AAG Member Profile: Kidane-Miriam Tadesse
Kidane-Miriam
Tadesse is Assistant
Professor of Geography
at Edinboro University
of Pennsylvania.
He graduated with
a bachelor’s degree in
geography and psychology
from Haile
Selassei University
(1969), a master’s from Kansas State
University (1974), and a Ph.D. from the
University of Iowa (2001) focusing on
urban geography, planning, and environment.
In his home country of Ethiopia,
he served as Minister of Urban Development
and Housing, Commissioner of
Construction and Physical Planning, and
Advisor to the Organization of African
Unity. His thirty-five year career spans
from teaching high school geography to
working with global international organizations
such as the United Nations
Environment Program and the World
Bank. Tadesse has traveled in more than
thirty countries on every continent and
speaks four languages. He now resides in
Edinboro, Pennsylvania with his wife and
three children.
AAG: How did your journey with geography begin?
Tadesse: Before I came to the U.S., I worked for about two years
teaching geography at the senior high school level. I competed for a United
Nations fellowship and was one of six applicants from Ethiopia to receive
one – that’s when I came to the U.S. Three years into my Ph.D.
program here, I went back to Ethiopia for fieldwork. I was given an employment
assignment by the government while I was conducting my fieldwork.
AAG: What led you to return to the U.S. to finish your doctorate?
Tadesse: In 1991, my personal and professional life took a dramatic
turn (due to broader changes in Ethiopia), and after two years of working
through these issues, I began work as a consultant with the African Union.
After this, I was fortunate to come back to the U.S. and finish the program
I started years ago. Now I’ve come to Edinboro where I’m teaching
geography courses again.
AAG: So you have come full circle back to teaching.
Tadesse: I always say that education is the most important investment
in anyone’s life.
AAG: What has geography represented to you throughout your various
roles?
Tadesse: I tell my students that with a geography training you
can go into many fields and make many contributions to society. My own
tour of duty as teacher, researcher, planner, manager, adviser, and policy
maker provides an excellent testimony to the multifaceted role that geographers
can play.
AAG: Which of your contributions are you especially proud of?
Tadesse: Really, creating a national system of regional development
in Ethiopia as a national planner. When I was appointed, I was given only
two people—a geographer and an economist. By the time I left, the
planning department had seven regional commissions filled with professional
staff, many of them geographers.
AAG: And that infrastructure stayed in place after you left.
Tadesse: Yes, I am particularly proud of what I could do in service
to society.
AAG: In what ways do you think geographers should serve society?
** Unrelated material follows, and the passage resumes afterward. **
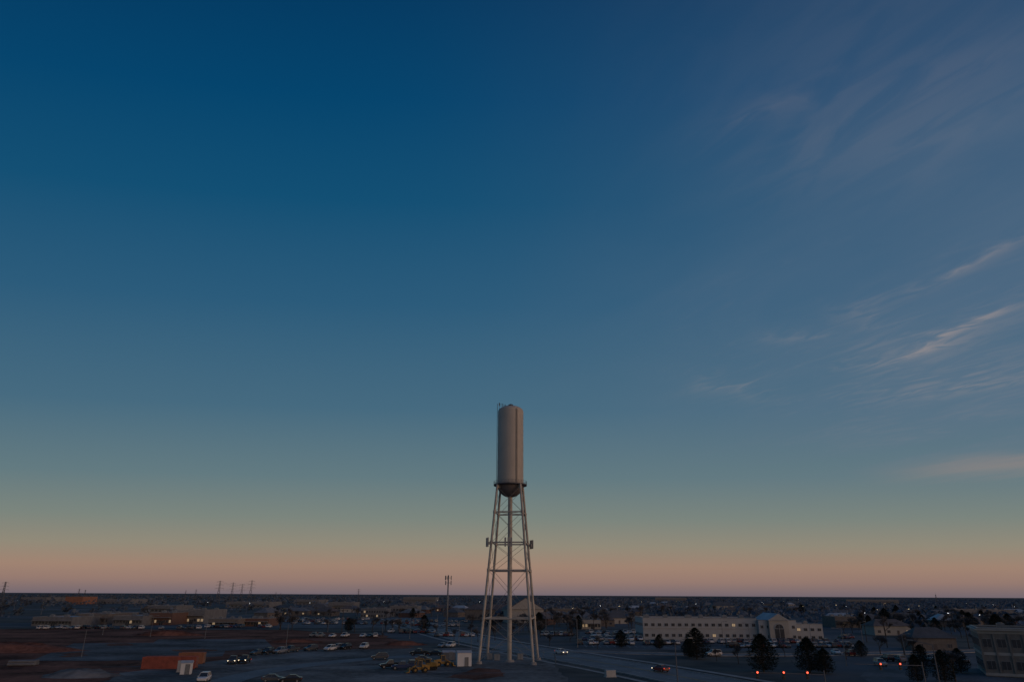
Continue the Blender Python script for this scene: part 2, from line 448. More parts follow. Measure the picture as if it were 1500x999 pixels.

Tadesse: Geographers have a lot to offer to the understanding
and resolution of problems in society, yet there is so much more to do.
Geographers should play a major role in policy and program formulation
and critical evaluation of alternatives.
AAG: How do you see universities and the public sector working
together better?
Tadesse: There are plenty of opportunities: for community outreach,
for academic research on specific problems, for research that focuses
on local problems—also to engage students in defining, analyzing,
and understanding societal problems by tying in the conceptual aspects
of geography.
AAG: Are you able to incorporate this in your teaching activities
now?
Tadesse: I’m working on certain issues with the local municipal
administration, like inviting the Edinboro [city administrator] to my
classroom, to see if my students could be engaged in the analysis of local
problems.
AAG: You first joined the AAG in 1974. Why did you choose to
be a member?
Tadesse: To help promote the profession. I think the AAG does
a good job in bringing geography to the mainstream of the public educational
system and to light in American society. By belonging to the association,
members not only support these goals but also the propagation of geography
as an important tool for understanding the world.
AAG: Thank you for those kind words. What suggestions do you
have for us to help promote geography?
Tadesse: I would like to see more geographers exploring new possibilities
for engagement and being active in society.